For posterity ... you're wrong.  We *did* discuss pros and cons, at
length.  We discussed the impact on migration, the loss of information
in moving from monotone to hg or git, developers' experiences with hg,
git, and other DVCSes which did not make the final cut.  We looked at
repository sizes and talked about speed.  We discussed the differences
in branches, tags, naming, etc. in the various systems.  We talked
about bug tracker integration, both with trac and moving trackers.  We
even talked about how hilariously wrong your explanations of non-git
VCSes are, and how they've not improved since the times when you
didn't understand monotone.

These discussions took place on mailing lists, on IRC, in the XMPP
MUC, in public, in private, and all over the place.  You simply
weren't present, which was your own choice.  Your arguments were
heard, and weighed, despite the fact that you interjected them
one-sided, misinformed, and late in the process.

> Hopefully you would agree that this time the decision is arbitrary,
> and you didn't give a chance at all to the alternatives. Given the
> fact that you have to use monotone right now I can see why you would
> want to move with haste, but I still think you should _at least_
> provide a list of reasons to your community, not just "Because we say
> so".

We do not.  We also are not moving with haste -- we've been discussing
this move since before you ever even saw monotone.  We have simply
decided that the time for a changeover has come, and there is a
developer with the energy to do the heavy lifting.

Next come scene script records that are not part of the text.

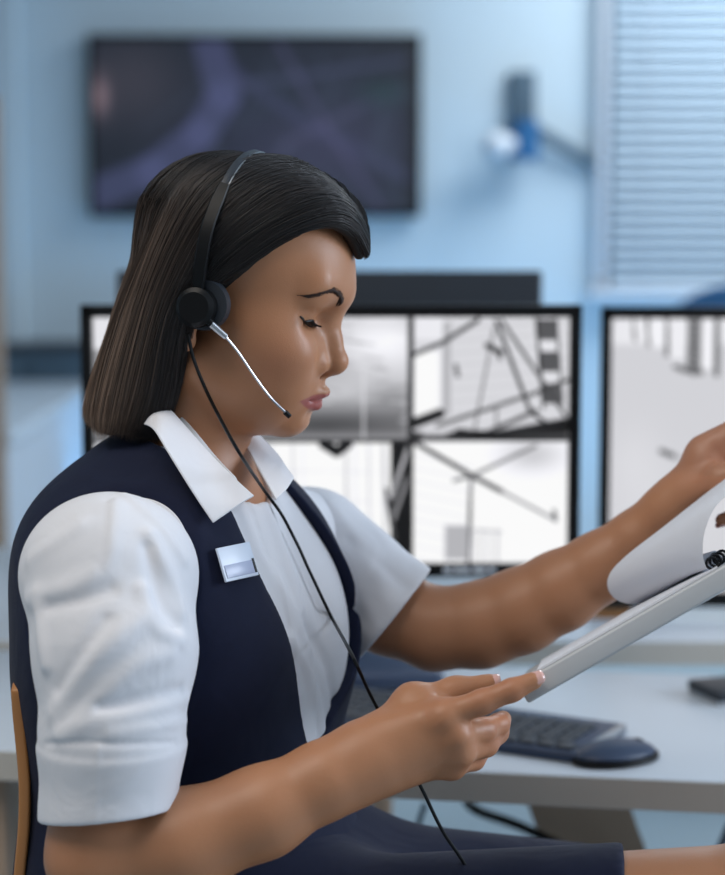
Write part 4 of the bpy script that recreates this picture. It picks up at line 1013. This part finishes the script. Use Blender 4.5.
# ================================================================== NAME BADGE
bm_ = march(vest, 236, 564, .003); bn0 = np.array([vest.ev((bm_+v)[None], cull=False)[0]-vest.ev((bm_-v)[None], cull=False)[0] for v in np.eye(3)*.006]); bn0 /= np.linalg.norm(bn0)
bc_ = []
for x, y in ((214, 549), (246, 543), (258, 575), (225, 583)):
    r_ = ray(x, y); bc_.append(CAM+r_*(((bm_-CAM)@bn0)/(r_@bn0)))
bx = ax(*((bc_[1]-bc_[0])+(bc_[2]-bc_[3]))); by = (bc_[3]-bc_[0])+(bc_[2]-bc_[1]); by = ax(*(by-bx*(by@bx))); bn = np.cross(by, bx)
if bn[1] > 0: bn = -bn
bctr = sum(bc_)/4+bn*.0015; wB = (np.linalg.norm(bc_[1]-bc_[0])+np.linalg.norm(bc_[2]-bc_[3]))/2; hB = (np.linalg.norm(bc_[3]-bc_[0])+np.linalg.norm(bc_[2]-bc_[1]))/2
Rb = Matrix((Vector(bx), Vector(-by), Vector(np.cross(bx, -by)))).transposed()
ob = lambda x, y, z: bctr+bx*x+by*y+bn*z
e = empty('name_badge', bctr); tag(e, 'small blank silver-white name badge pinned on the navy vest beside the collar', 'badge')
M['badge'] = mat('badge_plate', srgb(205, 216, 232), .3, spec=.6, var=.02); M['badge2'] = mat('badge_slot', srgb(168, 178, 204), .25, var=.02)
BM().box(ob(0, 0, 0), (wB, hB, .0022), Rb, bev=.0004).out('plate', M['badge'], e)
BM().box(ob(-.001, hB*.22, .0014), (wB*.84, hB*.38, .0008), Rb, bev=.0002).out('name_slot', M['badge2'], e)
BM().box(ob(wB*.44, hB*.20, .0013), (wB*.05, hB*.42, .0010), Rb).out('slot_edge', M['black'], e)
BM().cyl(ob(-.006, -hB*.1, -.003), ob(.006, -hB*.1, -.003), .0012).out('pin', M['metal'], e)
# ================================================================== CLIPBOARD
YN = -.177
A0 = P(517, 684.5, YN); L1 = ax(*(P(900, 464, YN)-A0)); bw = .222; Wn = None
for q_ in np.linspace(-.3, .05, 141):                                # width direction: square to the edge, showing a sliver of the top face
    w_ = np.array([0, 1, 0])+np.cross(L1, [0, 1, 0])*(-q_ if np.cross(L1, [0, 1, 0])[2] < 0 else q_); w_ = ax(*(w_-L1*(w_@L1))); x_, y_ = proj(A0+L1*.15+w_*bw); x0_, y0_ = proj(A0); x1_, y1_ = proj(A0+L1*.2)
    gap = (y0_+(y1_-y0_)*(x_-x0_)/(x1_-x0_))-y_
    if Wn is None or abs(gap-8) < bg: Wn, bg = w_, abs(gap-8)
Wv = Wn*bw; WL = bw
Nn = np.cross(L1, Wn); Nn = Nn if Nn[2] > 0 else -Nn
shear = (Wv@L1)                                                       # the board is a rectangle: keep the corner square
print('clip width', WL, 'shear', shear, 'normal', Nn)
bl_ = .325; TB = .0165
Rc = Matrix((Vector(L1), Vector(Wn), Vector(np.cross(L1, Wn)))).transposed()
CB = lambda l, w, n=0: A0+L1*l+Wn*w+Nn*n
e = empty('clipboard', CB(bl_/2, bw/2, -TB)); tag(e, 'thick pale grey clipboard held tilted in both hands, seen almost edge-on', 'clipboard')
M['board'] = mat('clipboard_shell', srgb(196, 198, 200), .38, var=.02, vscale=30)
M['paper'] = mat('paper', srgb(228, 230, 236), .85, var=.01, vscale=30)
pnt = M['paper'].node_tree; pb = pnt.nodes['Principled BSDF']; pb.inputs['Transmission Weight'].default_value = 0
BM().box(CB(bl_/2, bw/2, -TB*.5), (bl_, bw, TB), Rc, bev=.0022).out('storage_box', M['board'], e)
BM().box(CB(bl_/2, bw/2, -.0004), (bl_-.008, bw-.006, .0012), Rc).out('writing_plate', M['board'], e)
Bl = (P(712, 572, YN)-A0)@L1
cp = BM(); cp.box(CB(Bl+.022, bw/2, .004), (.030, .11, .002), Rc, bev=.0006).box(CB(Bl+.006, bw/2, .0026), (.006, .11, .004), Rc, bev=.0008).out('clip_plate', M['metal'], e)
cp = BM().tube([CB(Bl+.012, x, .007) for x in np.linspace(bw/2-.05, bw/2+.05, 12)], .0028, 10)
for i in range(9): cp.tube([CB(Bl+.012+.0045*math.cos(a_), bw/2-.045+i*.011+.0006*a_, .007+.0045*math.sin(a_)) for a_ in np.linspace(0, 6.28, 13)], .0009, 6)
cp.out('clip_spring', M['metal'], e)
cp = BM()
for i in range(4):
    b_ = CB(Bl+.004+.004*i, .012+.012*i, .0055); cp.tube([b_+.0042*(math.cos(x)*L1+math.sin(x)*Nn) for x in np.linspace(0, 6.28, 15)], .0011, 6, cap=False)
cp.out('binding_rings', M['black'], e)
# the paper pad under the clip
st = BM().box(CB(Bl/2+.012, bw/2, .0012), (Bl-.012, bw-.018, .0016), Rc).out('paper_pad', M['paper']); tag(st, 'thin pad of white paper lying flat on the tilted clipboard', 'paper')
# the lifted sheet
print('bind far', proj(CB(Bl, bw-.012, .0025)), 'near', proj(CB(Bl, .012, .0025)))
x_, y_ = proj(CB(Bl, bw-.012, .003)); x1_, y1_ = proj(CB(Bl, .012, .003))
near = spline(np.array([(x1_, y1_), (706, 566), (703, 552), (705, 532), (715, 508), (735, 488), (762, 466), (795, 440)]), 48)
farc = spline(np.array([(x_, y_), ((x_+648)/2, (y_+602)/2-1), (648, 601), (624, 603), (609, 592), (609, 575), (626, 556), (662, 528), (704, 495), (750, 459)]), 48)
nw = 26; G = []
for j in range(nw):
    t = j/(nw-1); row = near*(1-t)+farc*t; sx = .012*(1-t)+t*(bw-.012); Yj = CB(Bl, sx)[1]
    G.append(np.array([P(x, y, Yj) for x, y in row]))
G = np.array(G); i = np.arange(nw*48).reshape(nw, 48); Fq = np.stack([i[:-1, :-1], i[1:, :-1], i[1:, 1:], i[:-1, 1:]], -1).reshape(-1, 4)
o = mesh_np('paper_sheet', G.reshape(-1, 3), Fq, M['paper']); md = o.modifiers.new('thick', 'SOLIDIFY'); md.thickness = .0003
md = o.modifiers.new('sub', 'SUBSURF'); md.levels = md.render_levels = 1
tag(o, 'curled white sheet being lifted off the clipboard by the raised hand', 'paper')
# ================================================================== CHAIR
e = empty('chair', (hip[0], hip[1], 0)); tag(e, 'chair with a curved light wooden back, the woman sits on it', 'chair')
prof = [(14, 664), (16, 700), (20, 750), (22, 790), (21, 830), (17, 875), (12, 940)]
prof = spline(np.array(prof), 24); G = []
profx = lambda v: [(x+2, y+26*max(0, 1-v*7)*max(0, 1-(y-664)/120)) for x, y in prof]
for j in range(25):
    v = j/24; bow = 1-(2*v-1)**2
    G.append([P(x, y, -.105)-TS*(.36*v)-TF*(.055*bow)*1 for x, y in profx(v)])
G = np.array(G); i = np.arange(25*24).reshape(25, 24); Fq = np.stack([i[:-1, :-1], i[1:, :-1], i[1:, 1:], i[:-1, 1:]], -1).reshape(-1, 4)
o = mesh_np('backrest', G.reshape(-1, 3), Fq, M['wood'], e); md = o.modifiers.new('thick', 'SOLIDIFY'); md.thickness = .009; md.offset = 0
md = o.modifiers.new('rnd', 'BEVEL'); md.width = .002; md.segments = 2; md.limit_method = 'ANGLE'
zs = hip[2]-.150
Rt = Matrix((Vector(TF), Vector(-TS), Vector(TZ))).transposed(); hc_ = np.array([hip[0], hip[1], 0])
BM().box(hc_+TF*.06+TZ*(zs-.012), (.42, .42, .024), Rt, bev=.01).out('seat', M['wood'], e)
for a_, b_ in ((-1, -1), (-1, 1), (1, -1), (1, 1)):
    t_ = hc_+TF*(.06+.17*a_)+TS*.17*b_; BM().cyl(t_+TZ*(zs-.02), t_*np.array([1, 1, 0])+TF*.03*a_+TS*.03*b_, .014, .011).out('leg', M['wood'], e)
for b_ in (-1, 1):
    t_ = hc_-TF*.12+TS*.05*b_; up_ = G[12-3*b_, 12]; BM().tube([t_+TZ*(zs-.01), (t_+TZ*zs+up_)/2-TF*.02, up_-TF*.008], .009).out('back_support', M['wood'], e)
# ================================================================== LIGHT
def area(name, loc, rot, size, power, color, sy=None):
    l = bpy.data.lights.new(name, 'AREA'); l.energy = power; l.color = color; l.shape = 'RECTANGLE'; l.size = size; l.size_y = sy or size
    o = bpy.data.objects.new(name, l); COL.objects.link(o); o.location = loc; o.rotation_euler = rot; return o
D = math.radians
area('ceiling_lamp_front', (-.9, -.9, 2.85), (D(0), D(0), 0), 1.4, 31, (1, .92, .83))
area('window_light', (3.4, -.2, 1.9), (0, D(80), 0), 1.5, 92, (.76, .86, 1))
area('ceiling_lamp_back', (1.6, 4.3, 2.85), (0, 0, 0), 1.4, 66, (.86, .94, 1))
area('blue_wall_light', (0.4, 4.55, .35), (D(150), 0, 0), 2.8, 10, (.12, .5, 1), .3)
w = bpy.data.worlds.new('world'); SC.world = w; w.use_nodes = True
w.node_tree.nodes['Background'].inputs[0].default_value = (.80, .88, 1, 1); w.node_tree.nodes['Background'].inputs[1].default_value = .28
SC.view_settings.view_transform = 'Standard'; SC.view_settings.look = 'None'; SC.view_settings.exposure = 0; SC.view_settings.gamma = 1
SC.view_settings.use_curve_mapping = False
SC.cycles.use_denoising = True
try: SC.cycles.denoiser = 'OPENIMAGEDENOISE'
except Exception: pass
print('script time', time.time()-T0)
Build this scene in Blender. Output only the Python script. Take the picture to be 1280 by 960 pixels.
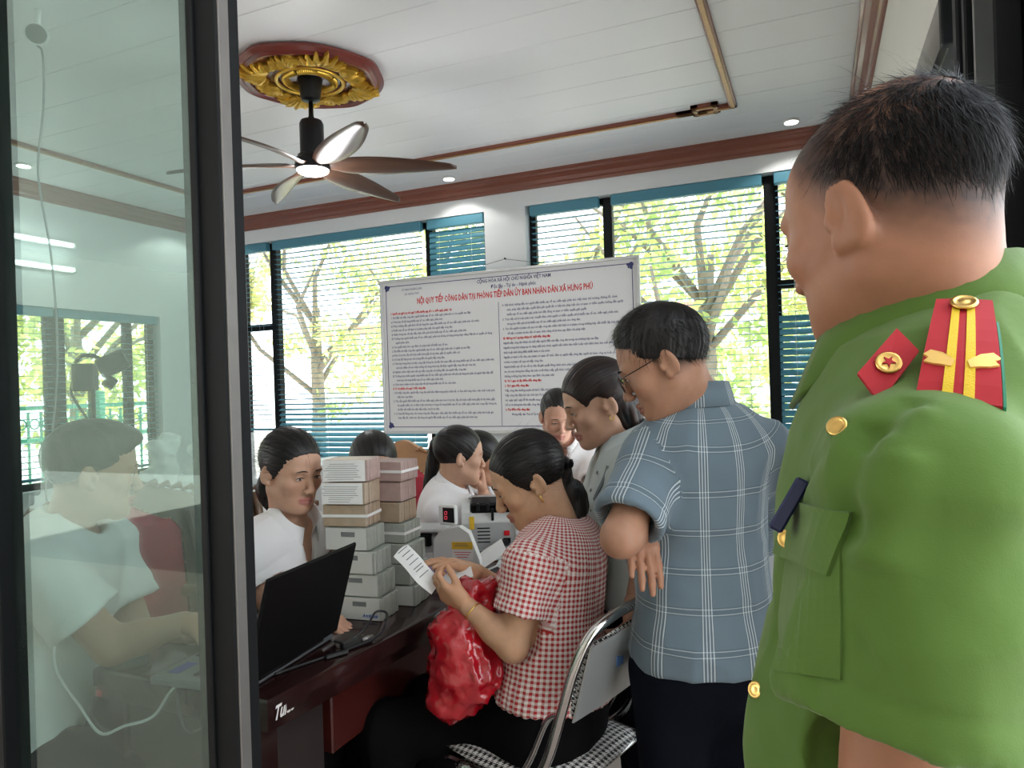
import bpy, bmesh, math, random
import numpy as np
from mathutils import Vector, Matrix

S = bpy.context.scene
COL = S.collection
for o in list(bpy.data.objects):
    bpy.data.objects.remove(o)
random.seed(7)
rng = np.random.default_rng(7)
PI = math.pi

# ------------------------------------------------------------------ camera
FPX, YAW, ROLL, CAMZ = 887.0, math.radians(23.2), 0.032, 1.40
CAM = np.array([0.0, 0.0, CAMZ])
FWD = np.array([-math.sin(YAW), math.cos(YAW), 0.0])
RGT = np.array([math.cos(YAW), math.sin(YAW), 0.0])
UPV = np.array([0.0, 0.0, 1.0])
RC = math.cos(ROLL) * RGT - math.sin(ROLL) * UPV
UC = math.sin(ROLL) * RGT + math.cos(ROLL) * UPV


def W(px, py, d):
    """world point seen at photograph pixel (px, py) at depth d metres"""
    return CAM + d * (FWD + (px - 640) / FPX * RC - (py - 480) / FPX * UC)


cam = bpy.data.cameras.new('camera')
cam.sensor_width = 36.0
cam.lens = FPX / 1280.0 * 36.0
cam.clip_start = 0.05
cam.clip_end = 200
camo = bpy.data.objects.new('camera', cam)
COL.objects.link(camo)
M3 = Matrix((RC, UC, -FWD)).transposed()
camo.matrix_world = Matrix.Translation(CAM) @ M3.to_4x4()
S.camera = camo

# ------------------------------------------------------------------ sky, sun, exposure
wd = bpy.data.worlds.new('sky')
S.world = wd
wd.use_nodes = True
wt = wd.node_tree
wt.nodes.clear()
wo = wt.nodes.new('ShaderNodeOutputWorld')
wb = wt.nodes.new('ShaderNodeBackground')
wtc = wt.nodes.new('ShaderNodeTexCoord')
wsep = wt.nodes.new('ShaderNodeSeparateXYZ')
wr = wt.nodes.new('ShaderNodeValToRGB')
wt.links.new(wtc.outputs['Generated'], wsep.inputs[0])
wt.links.new(wsep.outputs['Z'], wr.inputs[0])
wr.color_ramp.elements[0].position = 0.0
wr.color_ramp.elements[0].color = (0.96, 0.98, 1.0, 1)
wr.color_ramp.elements[1].position = 0.8
wr.color_ramp.elements[1].color = (0.80, 0.90, 1.0, 1)
wt.links.new(wr.outputs[0], wb.inputs[0])
wb.inputs[1].default_value = 4.6
wt.links.new(wb.outputs[0], wo.inputs[0])

sun = bpy.data.lights.new('sun', 'SUN')
sun.energy = 24.0
sun.angle = 0.02
sun.color = (1.0, 0.95, 0.85)
suno = bpy.data.objects.new('sun', sun)
COL.objects.link(suno)
suno.rotation_euler = Vector((0.42, -0.50, -1.15)).to_track_quat('-Z', 'Y').to_euler()

vs = S.view_settings
S.display_settings.display_device = 'sRGB'
vs.view_transform = 'Standard'
vs.look = 'None'
vs.gamma = 1.0
vs.use_curve_mapping = False
vs.exposure = 0.30
cy = S.cycles
cy.use_denoising = True
cy.max_bounces = 10
cy.diffuse_bounces = 5
cy.glossy_bounces = 4
cy.transmission_bounces = 8
cy.transparent_max_bounces = 24
cy.sample_clamp_indirect = 6.0
cy.caustics_reflective = False
cy.caustics_refractive = False


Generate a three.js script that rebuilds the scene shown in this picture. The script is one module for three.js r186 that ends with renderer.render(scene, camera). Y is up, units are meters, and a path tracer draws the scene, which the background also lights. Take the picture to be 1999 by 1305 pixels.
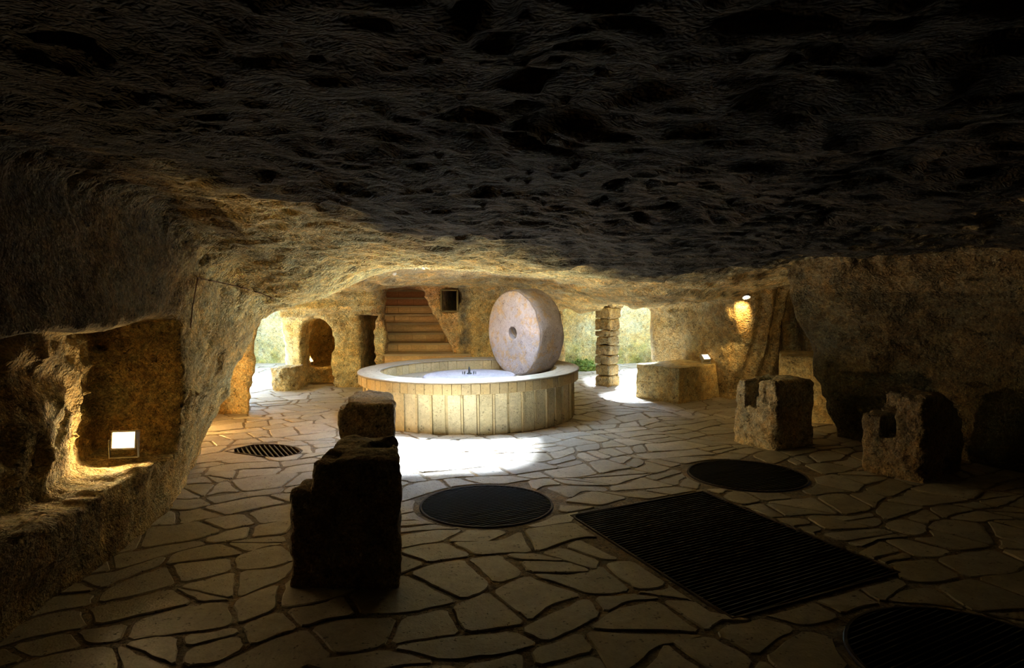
import * as THREE from 'three';
import { mergeGeometries } from 'three/addons/utils/BufferGeometryUtils.js';
import { createNoise3D } from 'simplex-noise';
import { RectAreaLightUniformsLib } from 'three/addons/lights/RectAreaLightUniformsLib.js';

// ───────────────────────── camera, sky, sun, exposure ─────────────────────────
const W = 1999, HH = 1305, FPX = 1333, EYE = 1.6, PITCH = Math.atan(85 / 1333);
const scene = new THREE.Scene();
const camera = new THREE.PerspectiveCamera(2 * Math.atan(HH / 2 / FPX) * 180 / Math.PI, W / HH, 0.05, 60);
camera.position.set(0, EYE, 0);
camera.rotation.set(-PITCH, 0, 0);
scene.add(camera);

scene.background = new THREE.Color().setRGB(13.5, 21.5, 35);      // bright hazy daylight above the light wells
const sun = new THREE.DirectionalLight(new THREE.Color().setRGB(0.78, 0.94, 1.22), 140);
const SUN_TILT = 0.46;                                            // metres towards the camera per metre of fall
sun.position.set(-0.5, 10, -7 - 10 * SUN_TILT);
sun.target.position.set(-0.5, 0, -7);
sun.castShadow = true;
sun.shadow.radius = 34;
sun.shadow.mapSize.set(2048, 2048);
Object.assign(sun.shadow.camera, { left: -9, right: 9, top: 11, bottom: -11, near: 1, far: 25 });
scene.add(sun, sun.target);
RectAreaLightUniformsLib.init();

const renderer = new THREE.WebGLRenderer({ antialias: true });
renderer.toneMapping = THREE.LinearToneMapping;
renderer.toneMappingExposure = 1.0;
renderer.shadowMap.enabled = true;

// ───────────────────────── helpers ─────────────────────────
function rng(seed) {
  let s = seed >>> 0;
  return () => { s = (s + 0x6D2B79F5) >>> 0; let t = s; t = Math.imul(t ^ (t >>> 15), t | 1); t ^= t + Math.imul(t ^ (t >>> 7), t | 61); return ((t ^ (t >>> 14)) >>> 0) / 4294967296; };
}
const R0 = rng(77);
const n3 = createNoise3D(rng(5)), n3b = createNoise3D(rng(11));
const clamp = (v, a, b) => v < a ? a : v > b ? b : v;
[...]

Many Pidgin developers have used hg extensively at work, on other open
source projects, and on their own time.  We (I am included in that
group) have considered it very successful at actually *getting things
done*.  It is fast, it is accurate, it branches and merges cleanly, it
runs everywhere, and it is comfortable to use.  Those are the reasons
we are choosing it.

This is not an eternal condemnation of git.  Some of us like it very
much.  We simply aren't choosing to use it for day-to-day Pidgin
development.  On top of that, most of the work done to perform an hg
conversion is required for a git conversion, anyway, due to the fact
that git and hg have very similar metadata deficiencies in comparison
to mtn -- a conversion from hg to git would be easier than a
conversion from mtn to git.

Ethan

P.S.  I see your comments regarding Signed-Off-By:, and using that
      convention is a good suggestion.  It's at least a standard way
      to work around that particular metadata deficiency.